Pág. 143: telepatía emocional

No era necesario que dijera nada al hombrecillo, ya que al ver él a través de mis ojos cuanto sucedía fuera del bolsillo, comprendía también mis lucubraciones mentales. El silencio telepático entre nosotros constituía un añadido de tensión, una pieza más en aquel puzle cuyos materiales, todos, estaban recorridos por una emoción agotadora.

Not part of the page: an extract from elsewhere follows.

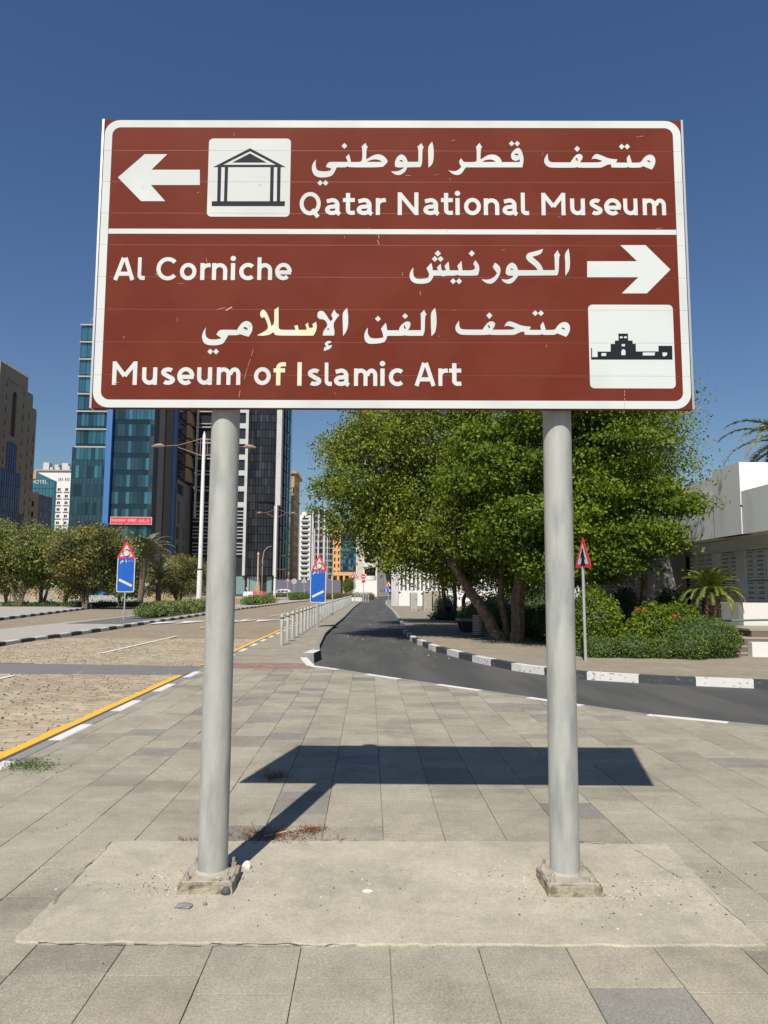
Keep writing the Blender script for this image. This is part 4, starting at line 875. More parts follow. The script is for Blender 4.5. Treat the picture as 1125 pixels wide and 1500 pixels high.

Pág. 184: posible origen de los hombrecillos

Resulta que curioseando aquí y allá, descubrí hace poco la existencia de una tradición literaria de la que no tenía noticia (soy mal lector de ficción), basada en estos seres pequeños. Existe incluso un documento según el cual se pueden fabricar hombrecillos efectuando un pequeño agujero en la cáscara de un huevo de gallina e introduciendo en él una pequeña cantidad de esperma humano. Si el huevo se sella y se le proporcionan las condiciones ambientales precisas, a los treinta días surge de él un hombrecillo perfectamente conformado que se alimenta de semillas y lombrices. Me llamó la atención, al leer este documento, la coincidencia con el origen de mis hombrecillos, qiue eran en parte ovíparos.

1 comentario:

  1. Millás, súblime, como siempre. ¡Cuántas sonrisas... y risas me arrancó otra vez! No sé dónde va a buscar todas sus historias...:-), pero lo cierto es que me encantan.